Yargı ile ilgili maddelerde neden sakıncalarınız var? Aslında şunu hatırlatmakta fayda var. Osmanlı İmparatorluğu çöküp, başkent işgal edildiğinde büyük bir travma yaşandı. Cumhuriyet bu travmayı yaşamış insanlar tarafından kuruldu. Atatürk de buna dahil. Cumhuriyet kurulduğunda halkın yüzde 4'ü okuma yazma biliyordu. Bunun manası 400 bin Türk okuma yazama biliyordu. Bunların 300 bini de İstanbul'da oturuyordu. Cumhuriyet böyle bir Türkiye'de kuruldu anlayacağınız.

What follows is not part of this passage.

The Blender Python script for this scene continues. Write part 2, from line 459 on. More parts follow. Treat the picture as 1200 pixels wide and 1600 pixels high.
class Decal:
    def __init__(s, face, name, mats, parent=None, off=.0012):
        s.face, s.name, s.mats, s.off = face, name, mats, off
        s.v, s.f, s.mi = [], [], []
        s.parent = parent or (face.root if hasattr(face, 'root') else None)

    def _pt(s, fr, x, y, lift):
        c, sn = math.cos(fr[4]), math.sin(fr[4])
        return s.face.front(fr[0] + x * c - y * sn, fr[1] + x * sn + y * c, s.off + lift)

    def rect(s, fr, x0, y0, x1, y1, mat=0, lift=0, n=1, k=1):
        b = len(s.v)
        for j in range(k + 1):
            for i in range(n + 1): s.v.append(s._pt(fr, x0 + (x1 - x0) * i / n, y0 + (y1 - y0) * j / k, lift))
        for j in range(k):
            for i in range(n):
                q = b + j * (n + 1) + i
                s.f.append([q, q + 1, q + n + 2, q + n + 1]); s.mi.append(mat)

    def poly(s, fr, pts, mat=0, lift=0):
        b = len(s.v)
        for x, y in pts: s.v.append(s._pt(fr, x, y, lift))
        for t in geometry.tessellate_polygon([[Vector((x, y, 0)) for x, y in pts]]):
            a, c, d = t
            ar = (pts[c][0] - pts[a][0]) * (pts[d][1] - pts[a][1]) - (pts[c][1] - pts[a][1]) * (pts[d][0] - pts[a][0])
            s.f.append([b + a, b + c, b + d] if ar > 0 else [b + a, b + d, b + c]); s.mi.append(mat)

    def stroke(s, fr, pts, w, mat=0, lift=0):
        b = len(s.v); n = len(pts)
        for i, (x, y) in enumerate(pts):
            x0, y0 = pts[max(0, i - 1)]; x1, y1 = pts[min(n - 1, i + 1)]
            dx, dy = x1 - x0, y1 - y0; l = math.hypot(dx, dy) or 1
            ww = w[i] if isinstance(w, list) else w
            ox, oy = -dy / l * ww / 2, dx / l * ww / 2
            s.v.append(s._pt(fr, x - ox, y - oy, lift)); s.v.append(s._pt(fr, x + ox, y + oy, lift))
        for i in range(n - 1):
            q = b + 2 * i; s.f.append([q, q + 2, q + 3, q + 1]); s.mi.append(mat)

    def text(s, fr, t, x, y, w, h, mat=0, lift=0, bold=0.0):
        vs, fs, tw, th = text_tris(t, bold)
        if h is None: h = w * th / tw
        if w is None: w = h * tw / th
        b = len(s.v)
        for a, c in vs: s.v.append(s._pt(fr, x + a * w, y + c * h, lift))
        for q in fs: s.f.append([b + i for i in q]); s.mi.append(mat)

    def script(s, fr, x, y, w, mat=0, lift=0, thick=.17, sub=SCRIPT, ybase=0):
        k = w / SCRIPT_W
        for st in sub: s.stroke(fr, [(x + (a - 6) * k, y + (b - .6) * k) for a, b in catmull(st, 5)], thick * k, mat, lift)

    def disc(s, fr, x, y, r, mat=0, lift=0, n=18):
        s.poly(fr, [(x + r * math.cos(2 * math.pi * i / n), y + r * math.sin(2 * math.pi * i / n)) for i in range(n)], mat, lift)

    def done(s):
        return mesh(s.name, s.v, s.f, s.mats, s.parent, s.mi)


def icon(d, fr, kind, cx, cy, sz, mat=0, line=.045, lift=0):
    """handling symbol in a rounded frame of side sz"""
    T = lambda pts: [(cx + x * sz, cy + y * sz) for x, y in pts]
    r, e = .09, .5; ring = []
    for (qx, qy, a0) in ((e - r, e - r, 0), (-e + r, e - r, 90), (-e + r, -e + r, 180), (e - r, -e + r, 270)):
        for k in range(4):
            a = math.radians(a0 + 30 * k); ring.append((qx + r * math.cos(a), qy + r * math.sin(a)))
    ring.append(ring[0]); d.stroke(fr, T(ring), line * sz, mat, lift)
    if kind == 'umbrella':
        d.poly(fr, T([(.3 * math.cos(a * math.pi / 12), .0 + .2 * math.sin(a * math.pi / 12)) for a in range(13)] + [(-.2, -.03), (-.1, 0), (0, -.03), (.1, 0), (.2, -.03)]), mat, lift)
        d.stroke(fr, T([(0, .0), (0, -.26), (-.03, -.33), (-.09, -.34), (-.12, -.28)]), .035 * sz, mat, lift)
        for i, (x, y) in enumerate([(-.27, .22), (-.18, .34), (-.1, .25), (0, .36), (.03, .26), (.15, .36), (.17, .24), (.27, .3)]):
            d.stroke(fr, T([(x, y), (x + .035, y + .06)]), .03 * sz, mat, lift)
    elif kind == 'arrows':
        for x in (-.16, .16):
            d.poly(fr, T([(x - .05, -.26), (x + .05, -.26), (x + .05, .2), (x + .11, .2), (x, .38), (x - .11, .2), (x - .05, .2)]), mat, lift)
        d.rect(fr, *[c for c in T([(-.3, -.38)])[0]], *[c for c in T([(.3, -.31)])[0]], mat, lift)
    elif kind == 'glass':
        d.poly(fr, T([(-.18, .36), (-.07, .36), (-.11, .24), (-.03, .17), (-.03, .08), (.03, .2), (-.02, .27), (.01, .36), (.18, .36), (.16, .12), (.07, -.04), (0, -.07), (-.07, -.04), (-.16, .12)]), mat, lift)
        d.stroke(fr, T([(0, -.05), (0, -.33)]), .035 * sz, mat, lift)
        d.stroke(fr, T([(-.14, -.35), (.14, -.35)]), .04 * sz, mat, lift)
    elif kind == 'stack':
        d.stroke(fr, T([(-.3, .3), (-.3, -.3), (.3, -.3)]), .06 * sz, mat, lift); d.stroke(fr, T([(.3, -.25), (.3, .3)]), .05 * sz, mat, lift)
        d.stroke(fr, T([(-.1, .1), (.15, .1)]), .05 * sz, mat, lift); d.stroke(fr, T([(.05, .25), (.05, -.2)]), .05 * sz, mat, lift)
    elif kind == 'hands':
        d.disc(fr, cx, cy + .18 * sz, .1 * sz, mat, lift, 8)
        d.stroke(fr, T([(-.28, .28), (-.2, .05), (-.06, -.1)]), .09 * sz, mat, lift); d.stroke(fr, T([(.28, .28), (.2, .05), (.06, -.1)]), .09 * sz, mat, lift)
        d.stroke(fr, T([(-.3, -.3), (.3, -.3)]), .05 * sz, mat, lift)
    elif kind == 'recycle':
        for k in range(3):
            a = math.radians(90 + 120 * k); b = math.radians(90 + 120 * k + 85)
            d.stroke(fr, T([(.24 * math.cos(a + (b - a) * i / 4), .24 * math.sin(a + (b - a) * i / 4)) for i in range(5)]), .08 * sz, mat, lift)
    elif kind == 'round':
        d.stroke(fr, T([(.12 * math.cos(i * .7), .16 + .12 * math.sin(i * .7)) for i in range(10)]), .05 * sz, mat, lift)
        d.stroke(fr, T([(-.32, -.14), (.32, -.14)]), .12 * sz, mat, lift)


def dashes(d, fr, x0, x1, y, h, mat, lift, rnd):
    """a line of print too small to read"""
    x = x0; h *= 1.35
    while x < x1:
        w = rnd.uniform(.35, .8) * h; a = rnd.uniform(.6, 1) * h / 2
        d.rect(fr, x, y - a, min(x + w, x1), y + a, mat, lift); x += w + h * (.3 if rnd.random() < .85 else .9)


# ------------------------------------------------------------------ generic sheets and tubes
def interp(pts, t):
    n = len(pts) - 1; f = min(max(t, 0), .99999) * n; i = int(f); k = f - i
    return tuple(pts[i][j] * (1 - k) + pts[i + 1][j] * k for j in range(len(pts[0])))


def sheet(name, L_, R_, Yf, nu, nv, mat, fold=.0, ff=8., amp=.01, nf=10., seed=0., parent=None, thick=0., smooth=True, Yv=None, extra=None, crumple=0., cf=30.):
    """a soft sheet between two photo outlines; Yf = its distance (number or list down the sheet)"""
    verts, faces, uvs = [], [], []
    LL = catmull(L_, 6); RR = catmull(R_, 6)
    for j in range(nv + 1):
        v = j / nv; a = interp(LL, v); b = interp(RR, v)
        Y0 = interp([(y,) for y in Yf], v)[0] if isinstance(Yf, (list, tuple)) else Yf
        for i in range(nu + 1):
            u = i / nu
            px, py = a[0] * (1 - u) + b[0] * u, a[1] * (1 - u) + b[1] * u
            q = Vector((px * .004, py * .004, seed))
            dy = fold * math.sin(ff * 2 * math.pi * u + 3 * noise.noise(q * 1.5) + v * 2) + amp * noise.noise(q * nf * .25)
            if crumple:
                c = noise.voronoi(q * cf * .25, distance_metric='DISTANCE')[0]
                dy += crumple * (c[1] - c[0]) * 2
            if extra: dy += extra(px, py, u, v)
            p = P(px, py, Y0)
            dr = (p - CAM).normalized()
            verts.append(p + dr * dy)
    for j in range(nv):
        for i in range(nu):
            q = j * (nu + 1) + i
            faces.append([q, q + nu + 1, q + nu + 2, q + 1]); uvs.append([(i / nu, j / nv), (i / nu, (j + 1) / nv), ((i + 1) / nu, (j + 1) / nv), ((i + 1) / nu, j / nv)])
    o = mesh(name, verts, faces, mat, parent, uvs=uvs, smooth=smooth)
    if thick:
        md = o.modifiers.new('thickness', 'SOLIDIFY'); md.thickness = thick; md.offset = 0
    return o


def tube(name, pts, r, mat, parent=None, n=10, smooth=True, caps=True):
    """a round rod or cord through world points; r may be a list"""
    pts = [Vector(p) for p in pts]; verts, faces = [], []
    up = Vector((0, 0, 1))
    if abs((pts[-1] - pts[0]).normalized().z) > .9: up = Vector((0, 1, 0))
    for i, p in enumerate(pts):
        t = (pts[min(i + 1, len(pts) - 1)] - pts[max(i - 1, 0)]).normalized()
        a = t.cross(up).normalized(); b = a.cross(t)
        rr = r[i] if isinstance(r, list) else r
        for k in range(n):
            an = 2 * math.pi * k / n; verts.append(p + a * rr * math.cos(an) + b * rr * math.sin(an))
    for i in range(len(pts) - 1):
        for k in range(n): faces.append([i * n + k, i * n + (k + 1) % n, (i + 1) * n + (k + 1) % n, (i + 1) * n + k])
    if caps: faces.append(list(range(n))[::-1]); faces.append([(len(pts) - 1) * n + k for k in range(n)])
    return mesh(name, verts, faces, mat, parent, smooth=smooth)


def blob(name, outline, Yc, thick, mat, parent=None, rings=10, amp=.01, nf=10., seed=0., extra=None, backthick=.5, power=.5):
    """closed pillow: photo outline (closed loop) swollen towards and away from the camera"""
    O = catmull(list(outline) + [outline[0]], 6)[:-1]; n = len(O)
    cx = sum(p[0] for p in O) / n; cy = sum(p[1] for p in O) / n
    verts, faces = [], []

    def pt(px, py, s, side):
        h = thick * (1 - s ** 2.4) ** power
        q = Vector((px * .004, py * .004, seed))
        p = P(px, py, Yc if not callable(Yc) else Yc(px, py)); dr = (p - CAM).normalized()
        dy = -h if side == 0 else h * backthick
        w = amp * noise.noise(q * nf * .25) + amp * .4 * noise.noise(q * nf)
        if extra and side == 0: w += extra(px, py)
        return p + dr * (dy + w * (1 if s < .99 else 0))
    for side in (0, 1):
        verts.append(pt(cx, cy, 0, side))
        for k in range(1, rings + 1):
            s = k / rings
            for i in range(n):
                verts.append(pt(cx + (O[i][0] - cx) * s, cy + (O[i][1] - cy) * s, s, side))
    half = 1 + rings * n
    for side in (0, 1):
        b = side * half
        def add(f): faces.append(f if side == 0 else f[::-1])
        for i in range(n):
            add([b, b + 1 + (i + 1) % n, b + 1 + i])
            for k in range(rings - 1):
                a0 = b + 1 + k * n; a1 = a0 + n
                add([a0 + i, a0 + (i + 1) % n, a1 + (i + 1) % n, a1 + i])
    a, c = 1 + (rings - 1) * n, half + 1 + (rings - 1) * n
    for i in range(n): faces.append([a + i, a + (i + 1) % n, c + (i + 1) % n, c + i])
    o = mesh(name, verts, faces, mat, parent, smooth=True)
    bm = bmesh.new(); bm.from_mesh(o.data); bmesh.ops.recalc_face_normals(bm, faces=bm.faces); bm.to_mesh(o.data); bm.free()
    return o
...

'Demode milliyetçilik ülkeyi fakirleştirir'
'Hayır' diyenlerin neden hayır dediğini düşünüyorsunuz? Örneğin, CHP ve MHP... MHP dünün partisi. Avrupa'da iki tane dünya savaşına yol açmış demode olmuş eski Avrupa milliyetçiliğinin bir kopyasıdır. Bunlar 1930'lardan kalan zihniyetler. 1945'te Avrupa'da milliyetçilik bitti. 'Türk'ün Türk'ten başka dostu yoktur' diye yola çıkarsanız hiçbir yere varamazsınız izole olursunuz. Eski fakir Türkiye'ye dönersiniz.

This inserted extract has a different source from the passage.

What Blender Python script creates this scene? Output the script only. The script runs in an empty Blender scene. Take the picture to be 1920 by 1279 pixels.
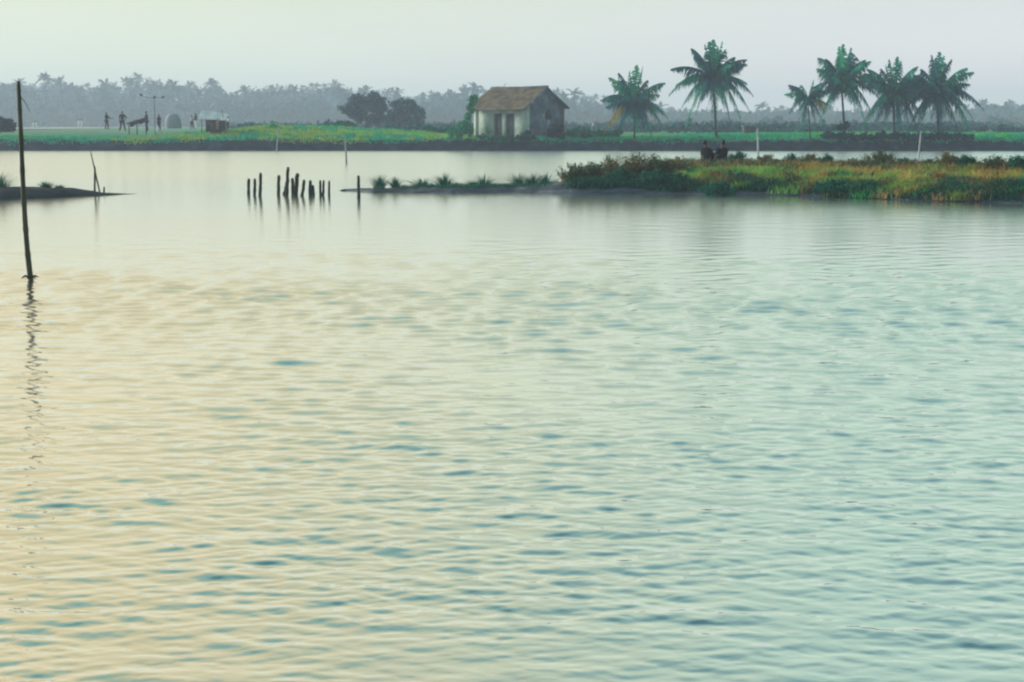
import bpy, bmesh, math, random
import numpy as np
from mathutils import Vector, Matrix

random.seed(7); RNG = np.random.default_rng(7)
scene = bpy.context.scene
COL = scene.collection

# ------------------------------------------------------------------ camera
CAMH, LENS = 2.2, 50.0
F = 1920 * LENS / 36.0
TH = math.atan((639.5 - 233) / F)
cam = bpy.data.cameras.new('camera'); cam.lens = LENS; cam.sensor_width = 36
cam.clip_end = 5000; cam.clip_start = 0.1
cam_o = bpy.data.objects.new('camera', cam); COL.objects.link(cam_o)
cam_o.location = (0, 0, CAMH); cam_o.rotation_euler = (math.pi/2 - TH, 0, 0)
scene.camera = cam_o
scene.render.resolution_x, scene.render.resolution_y = 1024, 682

# ------------------------------------------------------------------ sky, sun, exposure
def lin(r, g, b):
    f = lambda c: (c/255/12.92) if c/255 <= .04045 else ((c/255+.055)/1.055)**2.4
    return (f(r), f(g), f(b))
SUN_AZ, SUN_EL = -68.0, 20.0          # azimuth from +Y (view direction), negative = left
world = bpy.data.worlds.new('World'); scene.world = world; world.use_nodes = True
nt = world.node_tree; nt.nodes.clear()
def N(t, kind, **kw):
    n = t.nodes.new(kind)
    for k, v in kw.items(): setattr(n, k, v)
    return n
def ramp(t, stops, interp='LINEAR'):
    n = N(t, 'ShaderNodeValToRGB'); cr = n.color_ramp; cr.interpolation = interp
    while len(cr.elements) < len(stops): cr.elements.new(0.5)
    for e, (p, c) in zip(cr.elements, stops):
        e.position = p; e.color = (*c, 1) if len(c) == 3 else c
    return n
sky = N(nt, 'ShaderNodeTexSky', sky_type='NISHITA', sun_disc=False)
sky.sun_elevation = math.radians(SUN_EL); sky.sun_rotation = math.radians(SUN_AZ % 360)
sky.air_density = 1.5; sky.dust_density = 6; sky.ozone_density = 1.5
tc = N(nt, 'ShaderNodeTexCoord'); sep = N(nt, 'ShaderNodeSeparateXYZ')
nt.links.new(tc.outputs['Generated'], sep.inputs[0])
S = 1.0                               # thin high veil over the whole sky, warmer towards the sun
warm = ramp(nt, [(0.0, lin(250,255,240)), (0.04, lin(242,253,232)), (0.085, lin(232,242,216)), (0.14, lin(244,230,186)), (0.42, lin(212,198,148)), (0.64, lin(146,194,178)), (1.0, lin(106,168,170))])
cool = ramp(nt, [(0.0, lin(255,254,255)), (0.04, lin(248,246,248)), (0.085, lin(232,238,234)), (0.14, lin(206,234,212)), (0.42, lin(168,202,190)), (0.64, lin(130,174,178)), (1.0, lin(104,152,168))])
nt.links.new(sep.outputs[2], warm.inputs[0]); nt.links.new(sep.outputs[2], cool.inputs[0])
az = N(nt, 'ShaderNodeVectorMath', operation='DOT_PRODUCT')
az.inputs[1].default_value = (math.sin(math.radians(SUN_AZ)), math.cos(math.radians(SUN_AZ)), 0)
nt.links.new(tc.outputs['Generated'], az.inputs[0])
azr = N(nt, 'ShaderNodeMapRange', interpolation_type='SMOOTHSTEP')
azr.inputs['From Min'].default_value = 0.08; azr.inputs['From Max'].default_value = 0.68
azr.inputs['To Min'].default_value = 0; azr.inputs['To Max'].default_value = 1
nt.links.new(az.outputs['Value'], azr.inputs['Value'])
mixv = N(nt, 'ShaderNodeMix', data_type='RGBA')
nt.links.new(azr.outputs[0], mixv.inputs['Factor'])
nt.links.new(cool.outputs[0], mixv.inputs['A']); nt.links.new(warm.outputs[0], mixv.inputs['B'])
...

'Alaturka referandum oldu'
Referandum sürecini nasıl değerlendiriyorsunuz? Referandum kampanyası alaturkalaştırıldı. Partiler bu süreci seçim kampanyası haline getirdi. Bence referandum yerine bu süreç Meclis'te bitmeliydi. O yüzden yöntem doğru olmadı diye düşünüyorum. Ben AK Parti'nin 8 senelik döneminde Türkiye'ye getirdiği artıların bilincindeyim. Bunu da takdirle karşılıyorum. Ekonomik açıdan ülke büyük bir ivme kaydetti. 2002-2010'da kişi başına gelir 4 kat arttı. Bence Başbakan'ın gereksiz polemiklere girmesine hiç gerek yok. Başbakan dünya çapında saygı duyulan bir lider.
'Sokaktaki Hans ikna edilmeli'
Türkiye'nin AB'ye tam üyelik müzakereleri sürüyor. Sizce AB bizi ne zaman alır? Bakın size birşey anlatayım... Sene 2002... Birgün bana Otto Shilly telefon etti, Chirac ile Schröder'in zirvesine davet etti. Zirvede Chirac'a Türkiye'yi anlattım. Bana 'Türkiye'de kimi tanıyorsan söyle, acele etmesinler. Ben Türkiye'nin AB üyeliğine hazırım ama halk hazır değil' dedi. Türkiye'nin yapacağı şey Avrupa'da iyi bir iletişim stratejisi uygulayıp, sokaktaki Hans'ı Jack'ı kazanmak olmalıdır. Yoksa bu iş ince uzun yolda yavaş yavaş gider. Bugünden yarına üyelik olmaz.